Write out each line beneath this one exactly as it reads.

↓↓↓

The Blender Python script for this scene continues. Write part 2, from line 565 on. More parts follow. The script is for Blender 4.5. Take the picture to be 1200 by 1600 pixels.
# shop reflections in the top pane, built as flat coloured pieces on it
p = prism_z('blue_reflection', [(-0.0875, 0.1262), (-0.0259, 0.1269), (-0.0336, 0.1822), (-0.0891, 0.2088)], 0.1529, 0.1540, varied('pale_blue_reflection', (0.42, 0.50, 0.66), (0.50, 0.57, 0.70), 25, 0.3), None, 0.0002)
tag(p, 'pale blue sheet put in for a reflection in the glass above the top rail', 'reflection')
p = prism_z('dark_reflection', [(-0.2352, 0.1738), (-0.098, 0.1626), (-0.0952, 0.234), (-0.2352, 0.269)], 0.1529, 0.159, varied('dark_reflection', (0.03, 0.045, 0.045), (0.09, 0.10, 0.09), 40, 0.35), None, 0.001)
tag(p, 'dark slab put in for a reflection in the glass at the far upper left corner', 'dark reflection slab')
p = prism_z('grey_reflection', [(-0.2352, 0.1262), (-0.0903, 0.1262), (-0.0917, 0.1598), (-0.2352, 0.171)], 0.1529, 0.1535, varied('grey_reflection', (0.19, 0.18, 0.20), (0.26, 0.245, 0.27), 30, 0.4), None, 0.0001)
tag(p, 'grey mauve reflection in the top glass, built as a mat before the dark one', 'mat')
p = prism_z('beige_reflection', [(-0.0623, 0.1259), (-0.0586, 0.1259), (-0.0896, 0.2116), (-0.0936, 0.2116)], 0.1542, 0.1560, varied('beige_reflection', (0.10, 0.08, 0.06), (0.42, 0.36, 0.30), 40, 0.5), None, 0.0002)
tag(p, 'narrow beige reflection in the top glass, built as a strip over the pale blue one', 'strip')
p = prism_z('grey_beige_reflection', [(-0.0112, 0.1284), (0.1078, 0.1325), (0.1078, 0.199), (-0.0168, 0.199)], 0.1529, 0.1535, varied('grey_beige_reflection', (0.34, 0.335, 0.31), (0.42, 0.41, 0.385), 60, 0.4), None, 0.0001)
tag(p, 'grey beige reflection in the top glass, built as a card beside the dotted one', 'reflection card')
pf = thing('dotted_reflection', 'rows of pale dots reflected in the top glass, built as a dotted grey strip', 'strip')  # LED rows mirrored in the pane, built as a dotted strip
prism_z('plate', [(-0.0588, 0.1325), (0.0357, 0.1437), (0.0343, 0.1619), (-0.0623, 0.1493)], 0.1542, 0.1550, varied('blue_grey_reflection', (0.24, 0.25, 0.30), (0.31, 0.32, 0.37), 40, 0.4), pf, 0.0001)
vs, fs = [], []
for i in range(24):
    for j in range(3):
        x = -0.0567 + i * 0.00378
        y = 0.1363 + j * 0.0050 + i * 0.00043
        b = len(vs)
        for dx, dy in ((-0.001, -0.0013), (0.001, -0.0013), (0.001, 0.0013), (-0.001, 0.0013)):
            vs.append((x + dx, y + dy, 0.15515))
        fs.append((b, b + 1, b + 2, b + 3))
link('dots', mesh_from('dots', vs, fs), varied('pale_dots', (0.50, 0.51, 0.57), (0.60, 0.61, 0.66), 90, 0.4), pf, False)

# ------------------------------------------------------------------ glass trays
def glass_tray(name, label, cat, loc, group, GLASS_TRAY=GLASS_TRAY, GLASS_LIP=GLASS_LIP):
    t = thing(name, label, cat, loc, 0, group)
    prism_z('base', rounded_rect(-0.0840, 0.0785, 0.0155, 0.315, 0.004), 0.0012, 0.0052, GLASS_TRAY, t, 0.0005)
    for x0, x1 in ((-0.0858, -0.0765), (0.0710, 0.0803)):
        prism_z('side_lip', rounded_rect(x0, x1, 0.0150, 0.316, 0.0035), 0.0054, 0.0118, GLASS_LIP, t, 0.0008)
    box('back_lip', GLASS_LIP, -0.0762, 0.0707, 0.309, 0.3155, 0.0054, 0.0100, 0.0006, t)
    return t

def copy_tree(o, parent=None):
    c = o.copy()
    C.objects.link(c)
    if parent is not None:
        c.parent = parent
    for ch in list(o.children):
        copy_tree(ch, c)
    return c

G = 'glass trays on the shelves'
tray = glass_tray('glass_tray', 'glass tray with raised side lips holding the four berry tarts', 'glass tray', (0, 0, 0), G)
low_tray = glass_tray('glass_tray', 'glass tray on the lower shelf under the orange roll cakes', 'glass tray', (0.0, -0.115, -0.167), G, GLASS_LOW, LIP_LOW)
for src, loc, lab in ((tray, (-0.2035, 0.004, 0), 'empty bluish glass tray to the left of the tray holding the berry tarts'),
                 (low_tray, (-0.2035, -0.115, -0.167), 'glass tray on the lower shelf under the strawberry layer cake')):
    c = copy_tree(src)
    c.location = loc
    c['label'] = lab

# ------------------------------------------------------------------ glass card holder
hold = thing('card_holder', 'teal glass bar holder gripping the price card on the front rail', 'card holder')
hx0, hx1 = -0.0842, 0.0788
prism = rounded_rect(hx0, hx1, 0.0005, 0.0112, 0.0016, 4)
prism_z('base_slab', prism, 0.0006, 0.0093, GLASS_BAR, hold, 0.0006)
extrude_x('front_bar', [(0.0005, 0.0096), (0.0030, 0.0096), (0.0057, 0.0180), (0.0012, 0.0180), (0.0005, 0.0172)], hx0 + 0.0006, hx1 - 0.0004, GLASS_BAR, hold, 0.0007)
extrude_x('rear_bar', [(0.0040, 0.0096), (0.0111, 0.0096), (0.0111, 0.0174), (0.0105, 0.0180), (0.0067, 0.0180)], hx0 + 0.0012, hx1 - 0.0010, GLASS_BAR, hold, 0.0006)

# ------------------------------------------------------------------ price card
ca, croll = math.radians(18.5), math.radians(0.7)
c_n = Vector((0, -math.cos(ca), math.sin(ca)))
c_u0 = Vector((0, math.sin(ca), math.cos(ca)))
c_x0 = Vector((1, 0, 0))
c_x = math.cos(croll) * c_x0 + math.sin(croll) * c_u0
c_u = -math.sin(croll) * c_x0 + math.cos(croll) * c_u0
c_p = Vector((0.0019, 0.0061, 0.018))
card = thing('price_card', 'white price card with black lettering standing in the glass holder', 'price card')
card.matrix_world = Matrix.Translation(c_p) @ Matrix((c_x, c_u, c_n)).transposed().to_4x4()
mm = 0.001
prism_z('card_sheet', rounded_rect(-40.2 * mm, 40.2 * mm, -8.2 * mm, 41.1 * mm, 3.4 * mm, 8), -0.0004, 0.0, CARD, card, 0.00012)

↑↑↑

#### Solution for this problem:
The Blender Python script for this scene continues. Write part 2, from line 565 on. More parts follow. The script is for Blender 4.5. Take the picture to be 1200 by 1600 pixels.
# shop reflections in the top pane, built as flat coloured pieces on it
p = prism_z('blue_reflection', [(-0.0875, 0.1262), (-0.0259, 0.1269), (-0.0336, 0.1822), (-0.0891, 0.2088)], 0.1529, 0.1540, varied('pale_blue_reflection', (0.42, 0.50, 0.66), (0.50, 0.57, 0.70), 25, 0.3), None, 0.0002)
tag(p, 'pale blue sheet put in for a reflection in the glass above the top rail', 'reflection')
p = prism_z('dark_reflection', [(-0.2352, 0.1738), (-0.098, 0.1626), (-0.0952, 0.234), (-0.2352, 0.269)], 0.1529, 0.159, varied('dark_reflection', (0.03, 0.045, 0.045), (0.09, 0.10, 0.09), 40, 0.35), None, 0.001)
tag(p, 'dark slab put in for a reflection in the glass at the far upper left corner', 'dark reflection slab')
p = prism_z('grey_reflection', [(-0.2352, 0.1262), (-0.0903, 0.1262), (-0.0917, 0.1598), (-0.2352, 0.171)], 0.1529, 0.1535, varied('grey_reflection', (0.19, 0.18, 0.20), (0.26, 0.245, 0.27), 30, 0.4), None, 0.0001)
tag(p, 'grey mauve reflection in the top glass, built as a mat before the dark one', 'mat')
p = prism_z('beige_reflection', [(-0.0623, 0.1259), (-0.0586, 0.1259), (-0.0896, 0.2116), (-0.0936, 0.2116)], 0.1542, 0.1560, varied('beige_reflection', (0.10, 0.08, 0.06), (0.42, 0.36, 0.30), 40, 0.5), None, 0.0002)
tag(p, 'narrow beige reflection in the top glass, built as a strip over the pale blue one', 'strip')
p = prism_z('grey_beige_reflection', [(-0.0112, 0.1284), (0.1078, 0.1325), (0.1078, 0.199), (-0.0168, 0.199)], 0.1529, 0.1535, varied('grey_beige_reflection', (0.34, 0.335, 0.31), (0.42, 0.41, 0.385), 60, 0.4), None, 0.0001)
tag(p, 'grey beige reflection in the top glass, built as a card beside the dotted one', 'reflection card')
pf = thing('dotted_reflection', 'rows of pale dots reflected in the top glass, built as a dotted grey strip', 'strip')  # LED rows mirrored in the pane, built as a dotted strip
prism_z('plate', [(-0.0588, 0.1325), (0.0357, 0.1437), (0.0343, 0.1619), (-0.0623, 0.1493)], 0.1542, 0.1550, varied('blue_grey_reflection', (0.24, 0.25, 0.30), (0.31, 0.32, 0.37), 40, 0.4), pf, 0.0001)
vs, fs = [], []
for i in range(24):
    for j in range(3):
        x = -0.0567 + i * 0.00378
        y = 0.1363 + j * 0.0050 + i * 0.00043
        b = len(vs)
        for dx, dy in ((-0.001, -0.0013), (0.001, -0.0013), (0.001, 0.0013), (-0.001, 0.0013)):
            vs.append((x + dx, y + dy, 0.15515))
        fs.append((b, b + 1, b + 2, b + 3))
link('dots', mesh_from('dots', vs, fs), varied('pale_dots', (0.50, 0.51, 0.57), (0.60, 0.61, 0.66), 90, 0.4), pf, False)

# ------------------------------------------------------------------ glass trays
def glass_tray(name, label, cat, loc, group, GLASS_TRAY=GLASS_TRAY, GLASS_LIP=GLASS_LIP):
    t = thing(name, label, cat, loc, 0, group)
    prism_z('base', rounded_rect(-0.0840, 0.0785, 0.0155, 0.315, 0.004), 0.0012, 0.0052, GLASS_TRAY, t, 0.0005)
    for x0, x1 in ((-0.0858, -0.0765), (0.0710, 0.0803)):
        prism_z('side_lip', rounded_rect(x0, x1, 0.0150, 0.316, 0.0035), 0.0054, 0.0118, GLASS_LIP, t, 0.0008)
    box('back_lip', GLASS_LIP, -0.0762, 0.0707, 0.309, 0.3155, 0.0054, 0.0100, 0.0006, t)
    return t

def copy_tree(o, parent=None):
    c = o.copy()
    C.objects.link(c)
    if parent is not None:
        c.parent = parent
    for ch in list(o.children):
        copy_tree(ch, c)
    return c

G = 'glass trays on the shelves'
tray = glass_tray('glass_tray', 'glass tray with raised side lips holding the four berry tarts', 'glass tray', (0, 0, 0), G)
low_tray = glass_tray('glass_tray', 'glass tray on the lower shelf under the orange roll cakes', 'glass tray', (0.0, -0.115, -0.167), G, GLASS_LOW, LIP_LOW)
for src, loc, lab in ((tray, (-0.2035, 0.004, 0), 'empty bluish glass tray to the left of the tray holding the berry tarts'),
                 (low_tray, (-0.2035, -0.115, -0.167), 'glass tray on the lower shelf under the strawberry layer cake')):
    c = copy_tree(src)
    c.location = loc
    c['label'] = lab

# ------------------------------------------------------------------ glass card holder
hold = thing('card_holder', 'teal glass bar holder gripping the price card on the front rail', 'card holder')
hx0, hx1 = -0.0842, 0.0788
prism = rounded_rect(hx0, hx1, 0.0005, 0.0112, 0.0016, 4)
prism_z('base_slab', prism, 0.0006, 0.0093, GLASS_BAR, hold, 0.0006)
extrude_x('front_bar', [(0.0005, 0.0096), (0.0030, 0.0096), (0.0057, 0.0180), (0.0012, 0.0180), (0.0005, 0.0172)], hx0 + 0.0006, hx1 - 0.0004, GLASS_BAR, hold, 0.0007)
extrude_x('rear_bar', [(0.0040, 0.0096), (0.0111, 0.0096), (0.0111, 0.0174), (0.0105, 0.0180), (0.0067, 0.0180)], hx0 + 0.0012, hx1 - 0.0010, GLASS_BAR, hold, 0.0006)

# ------------------------------------------------------------------ price card
ca, croll = math.radians(18.5), math.radians(0.7)
c_n = Vector((0, -math.cos(ca), math.sin(ca)))
c_u0 = Vector((0, math.sin(ca), math.cos(ca)))
c_x0 = Vector((1, 0, 0))
c_x = math.cos(croll) * c_x0 + math.sin(croll) * c_u0
c_u = -math.sin(croll) * c_x0 + math.cos(croll) * c_u0
c_p = Vector((0.0019, 0.0061, 0.018))
card = thing('price_card', 'white price card with black lettering standing in the glass holder', 'price card')
card.matrix_world = Matrix.Translation(c_p) @ Matrix((c_x, c_u, c_n)).transposed().to_4x4()
mm = 0.001
prism_z('card_sheet', rounded_rect(-40.2 * mm, 40.2 * mm, -8.2 * mm, 41.1 * mm, 3.4 * mm, 8), -0.0004, 0.0, CARD, card, 0.00012)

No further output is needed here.